New Music From L. Eugene Methe / Megan Siebe, More Eaze
L. Eugene Methe / Megan Siebe
Revisited, Revisited, Revisited
(Eh?)
Countless philosophers have contemplated time and memory for millennia, but one notable contemporary covers those topics in an extraordinarily pithy manner, with equal parts truth and absurdity.
This writer is talking, of course, about the comedian Steven Wright, who has quipped such gems as “I intend to live forever. So far, so good.” and “A clear conscience is usually the sign of a bad memory.”
One of Wright’s jokes in particular comes to mind when absorbing the album Revisited, Revisited, Revisited by the Omaha, Neb. duo of L. Eugene Methe and Megan Siebe: “Right now I’m having amnesia and deja vu at the same time; I think I’ve forgotten this before.”
The new album, available on cassette from the Public Eyesore offshoot, Eh? Records, features variations of the stately, majestic theme for the 1981 British television mini-series Brideshead Revisited composed by Geoffrey Burgon.
Revisited, Revisited, Revisited was intended to also pay tribute to the show’s source material, Evelyn Waugh’s 1945 novel, by both breaking down and blurring time and structure, as the protagonist’s memories sculpt the story’s nonlinear path.

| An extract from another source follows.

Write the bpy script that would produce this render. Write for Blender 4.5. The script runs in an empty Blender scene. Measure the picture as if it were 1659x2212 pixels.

When listening to the album, it’s difficult to gauge how much time has passed without a stopwatch. Main melodic motifs appear and reappear through Siebe’s cello parts, almost oppressive in their repetition; however, those themes hardly seem like markers or milestones, and the entire affair feels amorphous. Methe handles the sonic manipulation side of things with measured electronic treatments and echo processing through cassette loops, and there’s occasional sound warping through bent notes or envelope effects, making tones scamper cyclically into various frequency ranges.
At one point, the faint sounds of a sampled classical record can be heard, and it wouldn’t be off-base to lump this album in the worlds of minimalism and ambient music.
Some of the most compelling moments on Revisited, Revisited, Revisited reveal themselves through careful delay effects. Sometimes the echoing provides an urgent pace, and at other times, it allows the main theme to interact with itself, like a round (think “Row, Row, Row Your Boat” with staggered beginnings for the vocal parts), perhaps like a time traveler having a conversation with its younger self.
Oddly, while the primary melody is hammered into the listener’s head, everything that surrounds it remains a curious, fuzzy memory.
More Eaze
Staring at a Statue of Paint
(Kendra Steiner Editions)
There’s a sort of glistening hopefulness and childlike playfulness in the cluttered electronics of More Eaze—the project of prolific Austin-based musician Marcus Maurice.
It’s a strange type of warmth at play among the bleeps and bloops and metronomic pulse that is simultaneously artificial and welcoming, and this feeling dominates More Eaze’s latest album, Staring at a Statue of Paint, which was recorded in real time.
One digital audio glitch that sound engineers can immediately recognize happens when a waveform is cut right in the middle of a wave, making a sharp noise; while most would consider this to be sloppy, More Eaze celebrates this type of messiness by overloading the beginning of “happiness attempt #1” with such notes. Simple note patterns appear innocuously, but they soon register in the listener’s consciousness like a small insistent child incessantly begging for junk food without changing the form of the request, despite constant denials.
While that distraction is happening, the track gradually becomes more manic and nervous sounding, with jittery notes appearing faster within the framework; this writer imagines that this might be the aural equivalent of what the future looked like to someone living in the ‘80s.
The track “a denial of coin” tends to linger on its pitches, wildly varying its timbres, textures and attacks rather than mixing up its melodic diversity. However, it soon becomes overloaded; imagine a planetary explorer slowly scanning the land with some kind of metal-detector-like device, and the device’s sound output reflects the overwhelming discoveries found.
It pummels the listener with quick, tiny jabs, like a robot cat batting away at a chipmunk. “how 2 build a home” uses a twang effect on certain notes—similar to how a mouth harp sounds—among sustained ambient tones and occasional irregular beats, peppering the 3-D rendered landscape, and the final track, “i never asked 4 this,” features Maurice contributing bright, chorus-treated guitar soloing over churning synth waves before an abrupt conclusion, ending the cybernetic playtime.